Data listing –

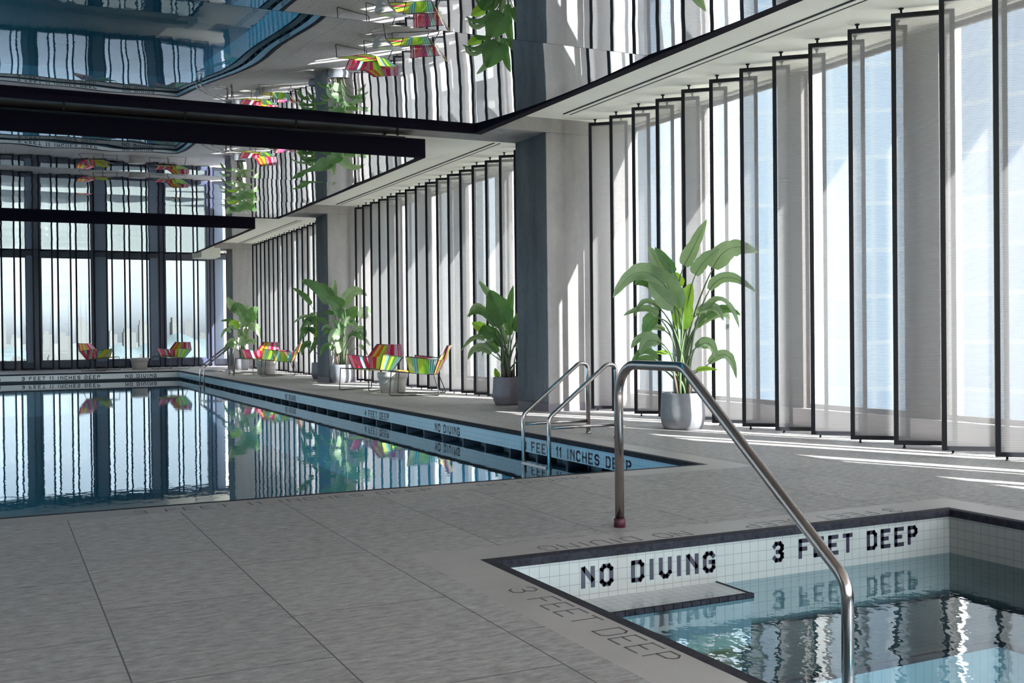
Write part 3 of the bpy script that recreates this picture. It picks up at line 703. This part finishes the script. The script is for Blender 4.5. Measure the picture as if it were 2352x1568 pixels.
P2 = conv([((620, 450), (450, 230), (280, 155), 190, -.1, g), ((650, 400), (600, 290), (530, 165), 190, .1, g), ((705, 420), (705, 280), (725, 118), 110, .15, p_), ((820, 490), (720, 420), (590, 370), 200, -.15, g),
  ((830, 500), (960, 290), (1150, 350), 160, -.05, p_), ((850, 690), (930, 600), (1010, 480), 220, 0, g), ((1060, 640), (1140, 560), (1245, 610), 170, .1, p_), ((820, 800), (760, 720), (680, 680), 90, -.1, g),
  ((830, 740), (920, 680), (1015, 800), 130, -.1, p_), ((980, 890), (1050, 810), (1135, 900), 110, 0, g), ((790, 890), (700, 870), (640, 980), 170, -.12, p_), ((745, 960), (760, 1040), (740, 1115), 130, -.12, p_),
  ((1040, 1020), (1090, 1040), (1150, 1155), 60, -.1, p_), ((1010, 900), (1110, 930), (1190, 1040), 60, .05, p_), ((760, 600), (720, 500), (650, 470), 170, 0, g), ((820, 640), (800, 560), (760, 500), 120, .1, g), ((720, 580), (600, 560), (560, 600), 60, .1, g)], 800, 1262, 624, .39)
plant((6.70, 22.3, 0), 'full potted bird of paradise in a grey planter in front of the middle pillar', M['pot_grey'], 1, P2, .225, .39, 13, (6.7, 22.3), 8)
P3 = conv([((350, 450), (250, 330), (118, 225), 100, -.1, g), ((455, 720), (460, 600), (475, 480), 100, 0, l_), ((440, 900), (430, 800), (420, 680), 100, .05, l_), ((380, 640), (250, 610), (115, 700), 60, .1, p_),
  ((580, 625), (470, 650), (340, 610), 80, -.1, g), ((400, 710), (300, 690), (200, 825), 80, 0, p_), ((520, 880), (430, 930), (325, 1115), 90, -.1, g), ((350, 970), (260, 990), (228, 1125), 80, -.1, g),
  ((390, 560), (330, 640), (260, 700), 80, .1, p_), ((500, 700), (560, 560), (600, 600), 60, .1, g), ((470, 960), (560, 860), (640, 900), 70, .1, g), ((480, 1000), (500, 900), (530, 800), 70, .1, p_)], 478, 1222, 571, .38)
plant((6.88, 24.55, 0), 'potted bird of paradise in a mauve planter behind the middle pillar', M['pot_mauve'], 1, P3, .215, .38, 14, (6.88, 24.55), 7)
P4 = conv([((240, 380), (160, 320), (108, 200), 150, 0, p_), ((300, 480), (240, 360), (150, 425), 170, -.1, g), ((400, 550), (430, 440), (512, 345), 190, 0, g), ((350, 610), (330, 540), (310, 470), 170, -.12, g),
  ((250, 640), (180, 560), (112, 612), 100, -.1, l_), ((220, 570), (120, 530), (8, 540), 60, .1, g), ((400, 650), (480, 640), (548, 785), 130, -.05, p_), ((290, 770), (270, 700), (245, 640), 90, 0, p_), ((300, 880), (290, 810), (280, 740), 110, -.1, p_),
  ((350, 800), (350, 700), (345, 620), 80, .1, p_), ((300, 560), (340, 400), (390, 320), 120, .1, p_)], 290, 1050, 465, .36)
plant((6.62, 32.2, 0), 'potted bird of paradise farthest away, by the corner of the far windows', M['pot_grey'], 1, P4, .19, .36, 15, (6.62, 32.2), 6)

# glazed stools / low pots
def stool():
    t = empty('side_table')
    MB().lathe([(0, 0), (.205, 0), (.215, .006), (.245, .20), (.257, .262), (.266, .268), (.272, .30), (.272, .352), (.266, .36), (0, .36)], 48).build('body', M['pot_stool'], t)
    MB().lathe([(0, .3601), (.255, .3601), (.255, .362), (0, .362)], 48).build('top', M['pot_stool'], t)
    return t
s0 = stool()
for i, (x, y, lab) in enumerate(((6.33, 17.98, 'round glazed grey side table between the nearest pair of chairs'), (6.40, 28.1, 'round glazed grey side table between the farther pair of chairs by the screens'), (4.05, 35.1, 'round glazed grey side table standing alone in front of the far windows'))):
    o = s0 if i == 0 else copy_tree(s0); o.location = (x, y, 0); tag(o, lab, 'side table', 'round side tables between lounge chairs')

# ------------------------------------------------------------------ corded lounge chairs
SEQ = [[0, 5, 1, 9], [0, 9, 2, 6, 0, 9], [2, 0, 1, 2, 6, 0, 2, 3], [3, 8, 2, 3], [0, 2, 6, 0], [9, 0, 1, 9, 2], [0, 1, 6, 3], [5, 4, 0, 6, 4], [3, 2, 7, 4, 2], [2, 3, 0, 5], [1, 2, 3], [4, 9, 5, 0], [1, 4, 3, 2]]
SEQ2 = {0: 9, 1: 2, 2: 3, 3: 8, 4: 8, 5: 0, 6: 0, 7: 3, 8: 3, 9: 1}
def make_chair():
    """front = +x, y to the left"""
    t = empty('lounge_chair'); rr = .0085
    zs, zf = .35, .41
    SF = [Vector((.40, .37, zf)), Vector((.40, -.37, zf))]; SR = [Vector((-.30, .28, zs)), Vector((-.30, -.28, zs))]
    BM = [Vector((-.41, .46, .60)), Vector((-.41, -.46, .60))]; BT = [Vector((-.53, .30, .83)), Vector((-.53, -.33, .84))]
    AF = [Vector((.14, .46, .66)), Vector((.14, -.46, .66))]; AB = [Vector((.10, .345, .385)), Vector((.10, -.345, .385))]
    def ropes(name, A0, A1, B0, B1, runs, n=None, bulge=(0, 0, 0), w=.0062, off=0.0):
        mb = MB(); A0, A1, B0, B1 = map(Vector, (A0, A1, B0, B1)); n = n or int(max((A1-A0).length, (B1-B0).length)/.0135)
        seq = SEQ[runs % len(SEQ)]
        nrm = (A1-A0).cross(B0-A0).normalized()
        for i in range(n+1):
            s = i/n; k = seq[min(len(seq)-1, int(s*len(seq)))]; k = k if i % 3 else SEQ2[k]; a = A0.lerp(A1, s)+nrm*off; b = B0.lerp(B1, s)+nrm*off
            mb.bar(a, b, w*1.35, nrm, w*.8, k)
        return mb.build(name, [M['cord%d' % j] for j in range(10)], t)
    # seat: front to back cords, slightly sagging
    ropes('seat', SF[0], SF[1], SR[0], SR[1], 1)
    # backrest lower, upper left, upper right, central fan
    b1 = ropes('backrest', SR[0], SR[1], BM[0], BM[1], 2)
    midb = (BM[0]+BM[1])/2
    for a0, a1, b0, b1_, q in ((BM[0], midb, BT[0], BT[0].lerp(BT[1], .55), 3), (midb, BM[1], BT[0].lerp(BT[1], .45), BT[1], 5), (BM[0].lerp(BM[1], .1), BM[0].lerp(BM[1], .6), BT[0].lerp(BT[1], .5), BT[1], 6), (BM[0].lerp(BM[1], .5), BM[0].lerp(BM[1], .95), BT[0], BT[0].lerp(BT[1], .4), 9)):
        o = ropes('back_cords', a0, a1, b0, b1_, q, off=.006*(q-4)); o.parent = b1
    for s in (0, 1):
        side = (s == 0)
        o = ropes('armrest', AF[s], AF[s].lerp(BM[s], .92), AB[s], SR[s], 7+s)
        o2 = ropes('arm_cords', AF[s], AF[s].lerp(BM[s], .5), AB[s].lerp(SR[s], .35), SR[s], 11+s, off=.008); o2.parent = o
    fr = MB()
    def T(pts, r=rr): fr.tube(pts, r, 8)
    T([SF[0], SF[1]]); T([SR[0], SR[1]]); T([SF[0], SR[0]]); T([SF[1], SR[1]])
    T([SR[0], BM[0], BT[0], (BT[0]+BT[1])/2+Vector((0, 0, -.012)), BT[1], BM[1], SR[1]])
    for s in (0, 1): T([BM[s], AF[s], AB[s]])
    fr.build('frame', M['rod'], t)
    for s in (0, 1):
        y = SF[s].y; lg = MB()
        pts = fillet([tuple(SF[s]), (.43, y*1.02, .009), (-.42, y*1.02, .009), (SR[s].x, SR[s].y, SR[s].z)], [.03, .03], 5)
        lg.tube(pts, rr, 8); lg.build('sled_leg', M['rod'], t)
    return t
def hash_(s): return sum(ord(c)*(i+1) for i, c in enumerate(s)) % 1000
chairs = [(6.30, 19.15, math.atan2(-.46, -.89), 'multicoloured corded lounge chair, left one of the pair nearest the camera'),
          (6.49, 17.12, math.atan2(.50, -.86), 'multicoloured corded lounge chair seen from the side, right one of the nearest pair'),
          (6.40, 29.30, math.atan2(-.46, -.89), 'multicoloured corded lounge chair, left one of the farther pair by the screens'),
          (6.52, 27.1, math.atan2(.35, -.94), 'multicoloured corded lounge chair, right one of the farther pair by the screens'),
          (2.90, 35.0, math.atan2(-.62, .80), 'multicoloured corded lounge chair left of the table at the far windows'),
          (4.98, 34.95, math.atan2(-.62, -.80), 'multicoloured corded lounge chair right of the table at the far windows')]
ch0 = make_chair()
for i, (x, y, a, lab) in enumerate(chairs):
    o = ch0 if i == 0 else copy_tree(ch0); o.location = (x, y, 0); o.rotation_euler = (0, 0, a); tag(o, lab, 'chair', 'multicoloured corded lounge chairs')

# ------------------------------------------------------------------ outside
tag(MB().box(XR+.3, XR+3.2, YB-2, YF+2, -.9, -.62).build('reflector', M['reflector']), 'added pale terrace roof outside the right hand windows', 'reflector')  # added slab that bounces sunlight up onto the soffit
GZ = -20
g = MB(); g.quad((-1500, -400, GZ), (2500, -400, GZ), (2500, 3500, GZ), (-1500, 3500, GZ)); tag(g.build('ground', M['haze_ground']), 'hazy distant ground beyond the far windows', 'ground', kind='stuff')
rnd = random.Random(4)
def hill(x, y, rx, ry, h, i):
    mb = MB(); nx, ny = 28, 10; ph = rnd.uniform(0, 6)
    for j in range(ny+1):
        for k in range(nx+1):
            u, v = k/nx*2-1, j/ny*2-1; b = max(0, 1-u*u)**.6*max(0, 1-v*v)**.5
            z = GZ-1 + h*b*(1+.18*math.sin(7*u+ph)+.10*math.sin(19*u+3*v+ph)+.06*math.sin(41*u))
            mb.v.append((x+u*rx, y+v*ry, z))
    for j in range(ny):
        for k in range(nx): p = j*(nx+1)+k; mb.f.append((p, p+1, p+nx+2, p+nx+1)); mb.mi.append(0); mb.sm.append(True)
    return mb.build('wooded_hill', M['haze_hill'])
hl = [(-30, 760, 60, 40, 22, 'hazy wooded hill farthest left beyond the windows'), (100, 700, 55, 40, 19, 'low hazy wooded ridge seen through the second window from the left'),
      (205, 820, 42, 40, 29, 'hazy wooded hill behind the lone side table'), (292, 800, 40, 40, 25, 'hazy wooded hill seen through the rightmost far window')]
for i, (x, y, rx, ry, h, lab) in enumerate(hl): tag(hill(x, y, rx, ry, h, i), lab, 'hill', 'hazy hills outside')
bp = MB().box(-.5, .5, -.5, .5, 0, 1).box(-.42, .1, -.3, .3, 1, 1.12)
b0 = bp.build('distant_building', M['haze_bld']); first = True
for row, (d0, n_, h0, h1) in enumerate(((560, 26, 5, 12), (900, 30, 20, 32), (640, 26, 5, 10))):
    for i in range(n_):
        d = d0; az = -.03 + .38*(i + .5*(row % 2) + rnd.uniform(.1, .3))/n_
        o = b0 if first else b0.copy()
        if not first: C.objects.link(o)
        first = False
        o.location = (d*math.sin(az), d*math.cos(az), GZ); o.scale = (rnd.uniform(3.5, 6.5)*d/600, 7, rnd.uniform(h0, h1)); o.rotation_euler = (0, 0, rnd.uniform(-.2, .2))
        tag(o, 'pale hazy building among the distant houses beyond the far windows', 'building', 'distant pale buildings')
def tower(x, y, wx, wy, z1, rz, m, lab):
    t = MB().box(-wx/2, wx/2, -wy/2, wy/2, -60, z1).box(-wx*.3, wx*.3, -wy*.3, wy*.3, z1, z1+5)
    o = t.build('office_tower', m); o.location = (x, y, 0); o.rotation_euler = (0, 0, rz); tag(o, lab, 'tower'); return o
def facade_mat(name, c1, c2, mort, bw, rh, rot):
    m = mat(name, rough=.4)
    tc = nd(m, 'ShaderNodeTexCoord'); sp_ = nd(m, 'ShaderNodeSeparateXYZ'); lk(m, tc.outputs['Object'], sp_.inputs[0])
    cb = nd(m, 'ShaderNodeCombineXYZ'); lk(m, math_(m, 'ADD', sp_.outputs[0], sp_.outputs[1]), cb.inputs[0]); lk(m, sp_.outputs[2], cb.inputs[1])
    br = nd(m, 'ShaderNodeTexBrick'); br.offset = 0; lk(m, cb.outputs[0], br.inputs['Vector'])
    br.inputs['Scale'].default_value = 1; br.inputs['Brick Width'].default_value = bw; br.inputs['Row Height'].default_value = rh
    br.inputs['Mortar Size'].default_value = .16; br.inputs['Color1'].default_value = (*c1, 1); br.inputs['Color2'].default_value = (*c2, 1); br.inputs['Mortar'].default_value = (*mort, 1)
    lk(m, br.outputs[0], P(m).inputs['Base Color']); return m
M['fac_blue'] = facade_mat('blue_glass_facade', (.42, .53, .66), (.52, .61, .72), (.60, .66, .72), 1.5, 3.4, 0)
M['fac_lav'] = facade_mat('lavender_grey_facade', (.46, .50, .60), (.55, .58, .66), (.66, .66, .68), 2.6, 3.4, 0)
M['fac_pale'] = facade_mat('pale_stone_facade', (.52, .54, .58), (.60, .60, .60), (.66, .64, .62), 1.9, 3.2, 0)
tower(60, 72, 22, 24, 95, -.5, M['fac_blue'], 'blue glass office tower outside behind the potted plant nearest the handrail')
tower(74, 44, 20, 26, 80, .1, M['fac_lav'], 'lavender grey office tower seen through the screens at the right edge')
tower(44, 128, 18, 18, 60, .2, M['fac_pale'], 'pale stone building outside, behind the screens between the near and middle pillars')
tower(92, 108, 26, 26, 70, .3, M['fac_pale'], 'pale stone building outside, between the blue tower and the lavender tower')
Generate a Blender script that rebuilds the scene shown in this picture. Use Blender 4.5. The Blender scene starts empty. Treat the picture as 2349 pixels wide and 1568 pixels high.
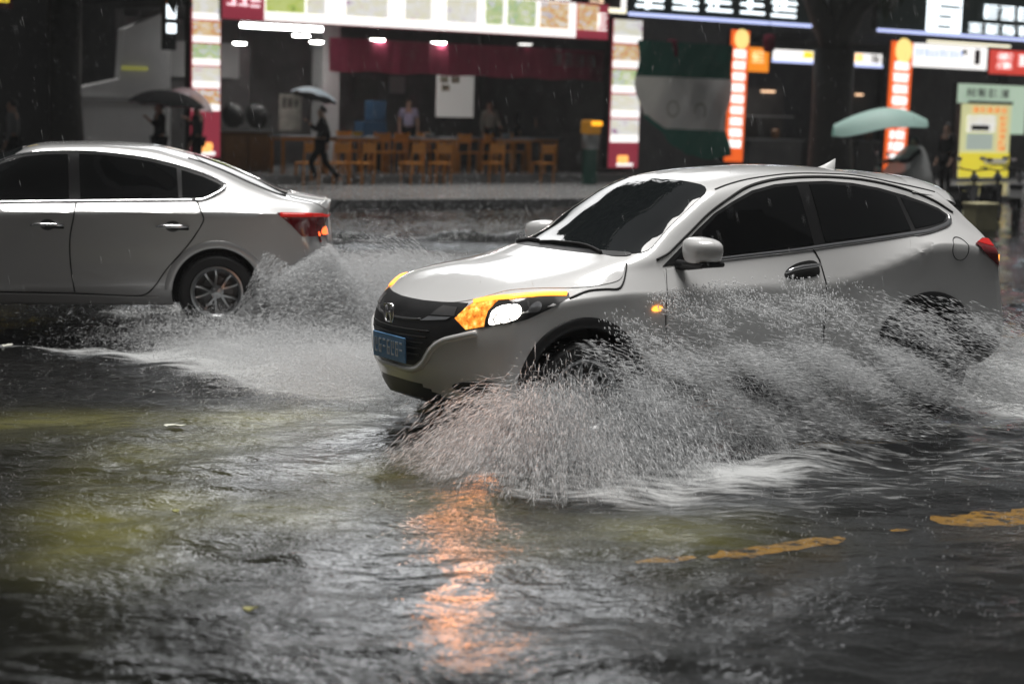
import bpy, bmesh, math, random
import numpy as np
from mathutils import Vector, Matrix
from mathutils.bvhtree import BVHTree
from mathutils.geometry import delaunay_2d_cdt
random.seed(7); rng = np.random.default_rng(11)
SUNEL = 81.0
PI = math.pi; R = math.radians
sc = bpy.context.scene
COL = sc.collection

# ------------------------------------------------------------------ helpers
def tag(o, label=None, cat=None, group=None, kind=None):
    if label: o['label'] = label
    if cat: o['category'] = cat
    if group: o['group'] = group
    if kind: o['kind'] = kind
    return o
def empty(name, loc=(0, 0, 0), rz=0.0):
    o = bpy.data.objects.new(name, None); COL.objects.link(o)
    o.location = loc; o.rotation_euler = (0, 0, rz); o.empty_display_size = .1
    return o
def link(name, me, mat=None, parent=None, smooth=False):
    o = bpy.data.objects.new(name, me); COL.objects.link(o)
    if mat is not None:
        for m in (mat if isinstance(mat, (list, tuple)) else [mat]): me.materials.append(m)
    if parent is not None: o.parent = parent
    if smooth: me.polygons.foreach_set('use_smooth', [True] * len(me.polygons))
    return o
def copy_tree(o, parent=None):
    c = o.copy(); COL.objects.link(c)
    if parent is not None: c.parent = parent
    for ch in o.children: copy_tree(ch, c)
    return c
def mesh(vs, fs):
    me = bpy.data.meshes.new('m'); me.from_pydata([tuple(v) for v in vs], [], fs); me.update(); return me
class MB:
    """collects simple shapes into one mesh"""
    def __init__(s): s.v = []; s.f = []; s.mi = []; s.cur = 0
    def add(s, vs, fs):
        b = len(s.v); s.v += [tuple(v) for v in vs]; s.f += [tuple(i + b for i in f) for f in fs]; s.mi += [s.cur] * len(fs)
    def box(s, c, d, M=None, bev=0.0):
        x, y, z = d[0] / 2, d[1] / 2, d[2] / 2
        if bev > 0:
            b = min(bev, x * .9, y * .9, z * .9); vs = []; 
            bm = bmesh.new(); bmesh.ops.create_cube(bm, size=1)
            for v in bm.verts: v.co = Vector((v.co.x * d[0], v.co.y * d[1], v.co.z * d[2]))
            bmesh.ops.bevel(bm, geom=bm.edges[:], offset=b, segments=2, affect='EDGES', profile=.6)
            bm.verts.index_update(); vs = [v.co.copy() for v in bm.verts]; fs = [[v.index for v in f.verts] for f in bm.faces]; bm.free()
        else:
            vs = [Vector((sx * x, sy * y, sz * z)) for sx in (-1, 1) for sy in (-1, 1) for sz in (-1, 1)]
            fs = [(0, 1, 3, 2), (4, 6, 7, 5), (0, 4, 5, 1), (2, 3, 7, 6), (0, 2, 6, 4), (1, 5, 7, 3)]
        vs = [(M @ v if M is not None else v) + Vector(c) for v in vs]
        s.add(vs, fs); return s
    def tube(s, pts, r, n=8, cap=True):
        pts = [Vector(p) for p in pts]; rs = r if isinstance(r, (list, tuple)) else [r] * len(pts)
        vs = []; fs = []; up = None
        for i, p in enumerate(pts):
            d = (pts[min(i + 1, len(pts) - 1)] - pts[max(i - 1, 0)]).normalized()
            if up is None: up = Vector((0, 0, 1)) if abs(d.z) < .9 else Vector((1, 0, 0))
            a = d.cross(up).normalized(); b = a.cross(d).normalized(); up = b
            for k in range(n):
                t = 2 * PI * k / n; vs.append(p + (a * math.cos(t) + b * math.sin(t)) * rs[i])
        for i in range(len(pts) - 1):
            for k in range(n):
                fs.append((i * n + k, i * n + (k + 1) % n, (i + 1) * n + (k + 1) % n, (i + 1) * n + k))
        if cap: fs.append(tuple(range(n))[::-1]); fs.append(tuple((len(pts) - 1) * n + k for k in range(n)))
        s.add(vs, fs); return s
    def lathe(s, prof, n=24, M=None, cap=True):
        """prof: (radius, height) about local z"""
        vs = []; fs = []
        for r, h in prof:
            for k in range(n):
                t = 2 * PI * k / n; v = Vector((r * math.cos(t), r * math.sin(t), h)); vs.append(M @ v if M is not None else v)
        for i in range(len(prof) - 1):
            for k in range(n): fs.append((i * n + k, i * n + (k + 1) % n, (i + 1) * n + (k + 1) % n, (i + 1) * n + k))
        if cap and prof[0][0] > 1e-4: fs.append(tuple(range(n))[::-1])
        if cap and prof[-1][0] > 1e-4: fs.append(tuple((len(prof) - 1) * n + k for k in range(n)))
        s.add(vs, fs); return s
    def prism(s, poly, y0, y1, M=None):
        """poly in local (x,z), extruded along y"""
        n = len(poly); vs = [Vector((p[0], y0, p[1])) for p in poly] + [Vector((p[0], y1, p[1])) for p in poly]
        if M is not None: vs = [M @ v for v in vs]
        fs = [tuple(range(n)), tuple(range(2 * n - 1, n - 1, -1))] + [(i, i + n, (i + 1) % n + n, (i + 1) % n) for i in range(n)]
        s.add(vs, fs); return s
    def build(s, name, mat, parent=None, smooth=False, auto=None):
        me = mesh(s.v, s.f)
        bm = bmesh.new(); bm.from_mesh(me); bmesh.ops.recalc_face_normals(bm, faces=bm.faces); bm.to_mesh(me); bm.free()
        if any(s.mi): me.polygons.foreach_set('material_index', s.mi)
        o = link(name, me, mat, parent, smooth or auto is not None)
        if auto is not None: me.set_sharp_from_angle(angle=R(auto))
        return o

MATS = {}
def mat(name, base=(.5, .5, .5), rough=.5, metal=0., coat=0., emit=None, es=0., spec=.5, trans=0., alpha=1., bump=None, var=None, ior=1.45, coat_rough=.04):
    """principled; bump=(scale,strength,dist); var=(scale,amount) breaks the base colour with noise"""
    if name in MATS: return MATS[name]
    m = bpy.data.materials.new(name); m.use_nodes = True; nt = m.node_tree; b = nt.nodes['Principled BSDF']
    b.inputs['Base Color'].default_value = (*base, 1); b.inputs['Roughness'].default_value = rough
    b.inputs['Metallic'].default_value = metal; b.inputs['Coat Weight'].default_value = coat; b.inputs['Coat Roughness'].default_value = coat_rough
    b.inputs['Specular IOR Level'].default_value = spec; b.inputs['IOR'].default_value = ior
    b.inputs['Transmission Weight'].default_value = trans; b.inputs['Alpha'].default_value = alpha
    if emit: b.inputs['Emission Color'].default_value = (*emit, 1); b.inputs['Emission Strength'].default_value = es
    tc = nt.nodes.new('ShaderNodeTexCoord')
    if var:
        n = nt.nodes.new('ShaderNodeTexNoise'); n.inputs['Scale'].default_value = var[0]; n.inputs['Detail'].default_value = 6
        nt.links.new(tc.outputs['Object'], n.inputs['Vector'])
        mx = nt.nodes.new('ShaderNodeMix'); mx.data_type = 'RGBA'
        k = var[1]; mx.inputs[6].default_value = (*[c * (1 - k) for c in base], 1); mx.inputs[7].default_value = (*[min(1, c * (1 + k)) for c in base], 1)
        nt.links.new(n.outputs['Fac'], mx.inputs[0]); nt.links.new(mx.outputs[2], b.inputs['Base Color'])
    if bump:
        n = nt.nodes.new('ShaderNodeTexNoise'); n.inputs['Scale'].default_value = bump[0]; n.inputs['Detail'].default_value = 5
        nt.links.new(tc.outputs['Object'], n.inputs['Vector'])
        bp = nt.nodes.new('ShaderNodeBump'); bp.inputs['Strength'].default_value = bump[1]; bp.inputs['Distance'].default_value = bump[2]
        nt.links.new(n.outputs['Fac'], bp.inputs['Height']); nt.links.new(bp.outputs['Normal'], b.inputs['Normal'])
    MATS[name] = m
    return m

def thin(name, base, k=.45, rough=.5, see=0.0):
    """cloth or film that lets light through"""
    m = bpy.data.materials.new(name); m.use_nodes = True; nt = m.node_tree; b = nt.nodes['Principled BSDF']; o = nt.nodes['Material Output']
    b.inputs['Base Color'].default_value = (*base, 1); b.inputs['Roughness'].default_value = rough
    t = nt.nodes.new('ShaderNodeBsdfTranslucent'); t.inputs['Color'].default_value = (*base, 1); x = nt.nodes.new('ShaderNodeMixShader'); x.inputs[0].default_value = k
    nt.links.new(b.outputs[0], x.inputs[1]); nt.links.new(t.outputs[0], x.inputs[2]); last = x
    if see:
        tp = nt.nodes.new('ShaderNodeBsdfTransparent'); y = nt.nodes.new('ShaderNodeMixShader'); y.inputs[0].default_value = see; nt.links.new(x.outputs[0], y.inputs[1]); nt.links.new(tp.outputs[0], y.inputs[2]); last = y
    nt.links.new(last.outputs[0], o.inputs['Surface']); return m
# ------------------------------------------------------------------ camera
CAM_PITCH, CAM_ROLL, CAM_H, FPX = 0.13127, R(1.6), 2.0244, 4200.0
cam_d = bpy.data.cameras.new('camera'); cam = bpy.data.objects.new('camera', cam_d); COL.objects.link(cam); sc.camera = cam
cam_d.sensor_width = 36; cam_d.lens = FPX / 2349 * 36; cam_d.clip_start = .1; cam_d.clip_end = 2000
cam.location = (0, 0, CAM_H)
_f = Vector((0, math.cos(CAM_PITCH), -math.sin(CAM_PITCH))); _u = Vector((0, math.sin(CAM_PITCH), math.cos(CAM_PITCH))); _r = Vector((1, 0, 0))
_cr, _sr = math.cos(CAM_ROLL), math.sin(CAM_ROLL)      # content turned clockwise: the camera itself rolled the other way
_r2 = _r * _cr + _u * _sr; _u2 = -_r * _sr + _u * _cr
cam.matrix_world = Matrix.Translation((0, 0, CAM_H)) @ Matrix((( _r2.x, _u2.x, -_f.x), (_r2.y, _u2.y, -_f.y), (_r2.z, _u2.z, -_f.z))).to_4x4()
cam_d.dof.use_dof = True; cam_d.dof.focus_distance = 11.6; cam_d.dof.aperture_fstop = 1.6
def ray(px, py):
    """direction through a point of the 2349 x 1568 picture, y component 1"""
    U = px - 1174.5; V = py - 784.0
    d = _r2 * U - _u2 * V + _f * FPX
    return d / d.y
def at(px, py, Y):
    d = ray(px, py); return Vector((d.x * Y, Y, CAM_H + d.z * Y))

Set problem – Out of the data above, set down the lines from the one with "rnd = random.Random(4)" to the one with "for k in range(nx): p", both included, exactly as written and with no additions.

The answer –
rnd = random.Random(4)
def hill(x, y, rx, ry, h, i):
    mb = MB(); nx, ny = 28, 10; ph = rnd.uniform(0, 6)
    for j in range(ny+1):
        for k in range(nx+1):
            u, v = k/nx*2-1, j/ny*2-1; b = max(0, 1-u*u)**.6*max(0, 1-v*v)**.5
            z = GZ-1 + h*b*(1+.18*math.sin(7*u+ph)+.10*math.sin(19*u+3*v+ph)+.06*math.sin(41*u))
            mb.v.append((x+u*rx, y+v*ry, z))
    for j in range(ny):
        for k in range(nx): p = j*(nx+1)+k; mb.f.append((p, p+1, p+nx+2, p+nx+1)); mb.mi.append(0); mb.sm.append(True)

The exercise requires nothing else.